** BEGIN DATASET EXTRACT **

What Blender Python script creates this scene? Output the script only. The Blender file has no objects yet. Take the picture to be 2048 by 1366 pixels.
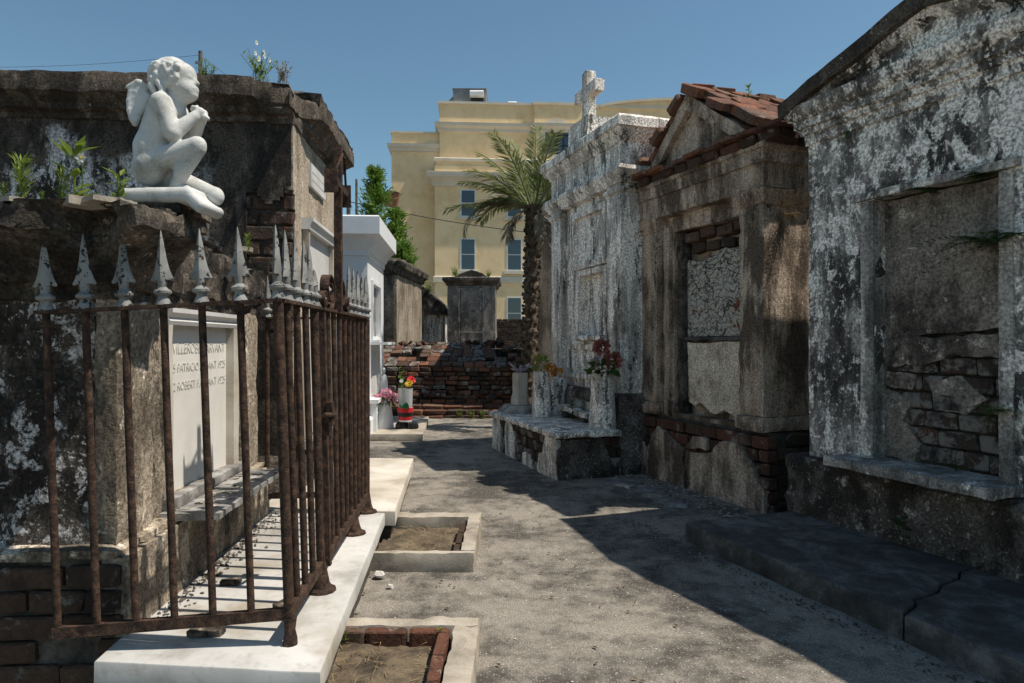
import bpy, bmesh, math, random
import numpy as np
from mathutils import Vector, Matrix, noise
R = math.radians
scene = bpy.context.scene
COL = scene.collection
random.seed(7)

# ------------------------------------------------------------------ camera, sky, sun, exposure
F, CAMH = 1365.0, 1.45
cd = bpy.data.cameras.new('camera'); cam = bpy.data.objects.new('camera', cd); COL.objects.link(cam)
cam.location = (0, 0, CAMH); cam.rotation_euler = (R(90), 0, 0)
cd.sensor_width = 36; cd.lens = 36 * F / 2048; cd.clip_start = .05; cd.clip_end = 3000
scene.camera = cam
SUN_EL, SUN_AZ = R(62.5), R(8)          # the sun stands to the right, a touch behind the camera
to_sun = Vector((math.cos(SUN_EL) * math.cos(SUN_AZ), -math.cos(SUN_EL) * math.sin(SUN_AZ), math.sin(SUN_EL)))
w = bpy.data.worlds.new('World'); scene.world = w; w.use_nodes = True
wn = w.node_tree; bg = wn.nodes['Background']
sky = wn.nodes.new('ShaderNodeTexSky'); sky.sky_type = 'NISHITA'; sky.sun_disc = False
sky.sun_elevation = SUN_EL; sky.sun_rotation = math.atan2(to_sun.x, to_sun.y)
sky.air_density = 1.0; sky.dust_density = .25; sky.ozone_density = 1.5; sky.altitude = 0
tint = wn.nodes.new('ShaderNodeMix'); tint.data_type = 'RGBA'; tint.blend_type = 'MULTIPLY'; tint.inputs[0].default_value = 1; tint.inputs[7].default_value = (.80, .94, .87, 1)
wn.links.new(sky.outputs[0], tint.inputs[6]); wn.links.new(tint.outputs[2], bg.inputs[0]); bg.inputs[1].default_value = .092
sd = bpy.data.lights.new('sun', 'SUN'); sd.energy = 4.2; sd.angle = R(.55); sd.color = (1, .925, .81)
so = bpy.data.objects.new('sun', sd); COL.objects.link(so)
so.rotation_euler = (-to_sun).to_track_quat('-Z', 'Y').to_euler()
vs = scene.view_settings
vs.view_transform = 'Standard'; vs.look = 'None'; vs.gamma = 1; vs.exposure = 0.42; vs.use_curve_mapping = False
scene.cycles.max_bounces = 4; scene.cycles.diffuse_bounces = 3; scene.cycles.glossy_bounces = 2

# ------------------------------------------------------------------ node helper and materials
class NT:
    def __init__(s, name, coord='Object'):
        s.m = bpy.data.materials.new(name); s.m.use_nodes = True
        s.t = s.m.node_tree; s.b = s.t.nodes['Principled BSDF']
        s.b.inputs['Specular IOR Level'].default_value = .25
        s.P = s.t.nodes.new('ShaderNodeTexCoord').outputs[coord]
    def put(s, inp, v):
        if hasattr(v, 'links') or hasattr(v, 'is_linked'): s.t.links.new(v, inp)
        elif isinstance(v, (tuple, list)) and inp.type == 'RGBA' and len(v) == 3: inp.default_value = (*v, 1)
        else: inp.default_value = v
    def math(s, op, a, b=0.0, clamp=False):
        n = s.t.nodes.new('ShaderNodeMath'); n.operation = op; n.use_clamp = clamp
        s.put(n.inputs[0], a); s.put(n.inputs[1], b); return n.outputs[0]
    def scale(s, v, sc):
        n = s.t.nodes.new('ShaderNodeMapping'); s.put(n.inputs[0], v); n.inputs['Scale'].default_value = sc; return n.outputs[0]
    def shift(s, v, o):
        n = s.t.nodes.new('ShaderNodeMapping'); s.put(n.inputs[0], v); n.inputs['Location'].default_value = o; return n.outputs[0]
    def noise(s, scale, detail=6, rough=.6, dist=0.0, v=None):
        n = s.t.nodes.new('ShaderNodeTexNoise'); s.put(n.inputs['Vector'], v or s.P)
        n.inputs['Scale'].default_value = scale; n.inputs['Detail'].default_value = detail
        n.inputs['Roughness'].default_value = rough; n.inputs['Distortion'].default_value = dist; return n.outputs[0]
    def voro(s, scale, feat='F1', out='Distance', v=None, rnd=1.0):
        n = s.t.nodes.new('ShaderNodeTexVoronoi'); n.feature = feat; s.put(n.inputs['Vector'], v or s.P)
        n.inputs['Scale'].default_value = scale; n.inputs['Randomness'].default_value = rnd; return n.outputs[out]
    def step(s, v, a, b, lo=0.0, hi=1.0):
        n = s.t.nodes.new('ShaderNodeMapRange'); n.interpolation_type = 'SMOOTHSTEP'
        for i, x in enumerate((v, a, b, lo, hi)): s.put(n.inputs[i], x)
        return n.outputs[0]
    def mix(s, f, a, b, mode='MIX'):
        n = s.t.nodes.new('ShaderNodeMix'); n.data_type = 'RGBA'; n.blend_type = mode
        s.put(n.inputs[0], f); s.put(n.inputs[6], a); s.put(n.inputs[7], b); return n.outputs[2]
    def rand(s): return s.t.nodes.new('ShaderNodeObjectInfo').outputs['Random']
    def ramp(s, v, stops):
        n = s.t.nodes.new('ShaderNodeValToRGB'); s.put(n.inputs[0], v); e = n.color_ramp.elements
        while len(e) < len(stops): e.new(.5)
        for x, (p, c) in zip(e, stops): x.position = p; x.color = (*c, 1)
        return n.outputs[0]
    def bump(s, h, strength=.5, dist=.01):
        n = s.t.nodes.new('ShaderNodeBump'); s.put(n.inputs['Height'], h)
        n.inputs['Strength'].default_value = strength; n.inputs['Distance'].default_value = dist
        s.t.links.new(n.outputs[0], s.b.inputs['Normal'])
    def out(s, col, rough=.9, metal=0.0):
        s.put(s.b.inputs['Base Color'], col); s.put(s.b.inputs['Roughness'], rough); s.put(s.b.inputs['Metallic'], metal); return s.m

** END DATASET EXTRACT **

_EXERCISE TASK_
Copy the listing exactly. Any image in it stays out of the copy.

_ANSWER_
What Blender Python script creates this scene? Output the script only. The Blender file has no objects yet. Take the picture to be 2048 by 1366 pixels.
import bpy, bmesh, math, random
import numpy as np
from mathutils import Vector, Matrix, noise
R = math.radians
scene = bpy.context.scene
COL = scene.collection
random.seed(7)

# ------------------------------------------------------------------ camera, sky, sun, exposure
F, CAMH = 1365.0, 1.45
cd = bpy.data.cameras.new('camera'); cam = bpy.data.objects.new('camera', cd); COL.objects.link(cam)
cam.location = (0, 0, CAMH); cam.rotation_euler = (R(90), 0, 0)
cd.sensor_width = 36; cd.lens = 36 * F / 2048; cd.clip_start = .05; cd.clip_end = 3000
scene.camera = cam
SUN_EL, SUN_AZ = R(62.5), R(8)          # the sun stands to the right, a touch behind the camera
to_sun = Vector((math.cos(SUN_EL) * math.cos(SUN_AZ), -math.cos(SUN_EL) * math.sin(SUN_AZ), math.sin(SUN_EL)))
w = bpy.data.worlds.new('World'); scene.world = w; w.use_nodes = True
wn = w.node_tree; bg = wn.nodes['Background']
sky = wn.nodes.new('ShaderNodeTexSky'); sky.sky_type = 'NISHITA'; sky.sun_disc = False
sky.sun_elevation = SUN_EL; sky.sun_rotation = math.atan2(to_sun.x, to_sun.y)
sky.air_density = 1.0; sky.dust_density = .25; sky.ozone_density = 1.5; sky.altitude = 0
tint = wn.nodes.new('ShaderNodeMix'); tint.data_type = 'RGBA'; tint.blend_type = 'MULTIPLY'; tint.inputs[0].default_value = 1; tint.inputs[7].default_value = (.80, .94, .87, 1)
wn.links.new(sky.outputs[0], tint.inputs[6]); wn.links.new(tint.outputs[2], bg.inputs[0]); bg.inputs[1].default_value = .092
sd = bpy.data.lights.new('sun', 'SUN'); sd.energy = 4.2; sd.angle = R(.55); sd.color = (1, .925, .81)
so = bpy.data.objects.new('sun', sd); COL.objects.link(so)
so.rotation_euler = (-to_sun).to_track_quat('-Z', 'Y').to_euler()
vs = scene.view_settings
vs.view_transform = 'Standard'; vs.look = 'None'; vs.gamma = 1; vs.exposure = 0.42; vs.use_curve_mapping = False
scene.cycles.max_bounces = 4; scene.cycles.diffuse_bounces = 3; scene.cycles.glossy_bounces = 2

# ------------------------------------------------------------------ node helper and materials
class NT:
    def __init__(s, name, coord='Object'):
        s.m = bpy.data.materials.new(name); s.m.use_nodes = True
        s.t = s.m.node_tree; s.b = s.t.nodes['Principled BSDF']
        s.b.inputs['Specular IOR Level'].default_value = .25
        s.P = s.t.nodes.new('ShaderNodeTexCoord').outputs[coord]
    def put(s, inp, v):
        if hasattr(v, 'links') or hasattr(v, 'is_linked'): s.t.links.new(v, inp)
        elif isinstance(v, (tuple, list)) and inp.type == 'RGBA' and len(v) == 3: inp.default_value = (*v, 1)
        else: inp.default_value = v
    def math(s, op, a, b=0.0, clamp=False):
        n = s.t.nodes.new('ShaderNodeMath'); n.operation = op; n.use_clamp = clamp
        s.put(n.inputs[0], a); s.put(n.inputs[1], b); return n.outputs[0]
    def scale(s, v, sc):
        n = s.t.nodes.new('ShaderNodeMapping'); s.put(n.inputs[0], v); n.inputs['Scale'].default_value = sc; return n.outputs[0]
    def shift(s, v, o):
        n = s.t.nodes.new('ShaderNodeMapping'); s.put(n.inputs[0], v); n.inputs['Location'].default_value = o; return n.outputs[0]
    def noise(s, scale, detail=6, rough=.6, dist=0.0, v=None):
        n = s.t.nodes.new('ShaderNodeTexNoise'); s.put(n.inputs['Vector'], v or s.P)
        n.inputs['Scale'].default_value = scale; n.inputs['Detail'].default_value = detail
        n.inputs['Roughness'].default_value = rough; n.inputs['Distortion'].default_value = dist; return n.outputs[0]
    def voro(s, scale, feat='F1', out='Distance', v=None, rnd=1.0):
        n = s.t.nodes.new('ShaderNodeTexVoronoi'); n.feature = feat; s.put(n.inputs['Vector'], v or s.P)
        n.inputs['Scale'].default_value = scale; n.inputs['Randomness'].default_value = rnd; return n.outputs[out]
    def step(s, v, a, b, lo=0.0, hi=1.0):
        n = s.t.nodes.new('ShaderNodeMapRange'); n.interpolation_type = 'SMOOTHSTEP'
        for i, x in enumerate((v, a, b, lo, hi)): s.put(n.inputs[i], x)
        return n.outputs[0]
    def mix(s, f, a, b, mode='MIX'):
        n = s.t.nodes.new('ShaderNodeMix'); n.data_type = 'RGBA'; n.blend_type = mode
        s.put(n.inputs[0], f); s.put(n.inputs[6], a); s.put(n.inputs[7], b); return n.outputs[2]
    def rand(s): return s.t.nodes.new('ShaderNodeObjectInfo').outputs['Random']
    def ramp(s, v, stops):
        n = s.t.nodes.new('ShaderNodeValToRGB'); s.put(n.inputs[0], v); e = n.color_ramp.elements
        while len(e) < len(stops): e.new(.5)
        for x, (p, c) in zip(e, stops): x.position = p; x.color = (*c, 1)
        return n.outputs[0]
    def bump(s, h, strength=.5, dist=.01):
        n = s.t.nodes.new('ShaderNodeBump'); s.put(n.inputs['Height'], h)
        n.inputs['Strength'].default_value = strength; n.inputs['Distance'].default_value = dist
        s.t.links.new(n.outputs[0], s.b.inputs['Normal'])
    def out(s, col, rough=.9, metal=0.0):
        s.put(s.b.inputs['Base Color'], col); s.put(s.b.inputs['Roughness'], rough); s.put(s.b.inputs['Metallic'], metal); return s.m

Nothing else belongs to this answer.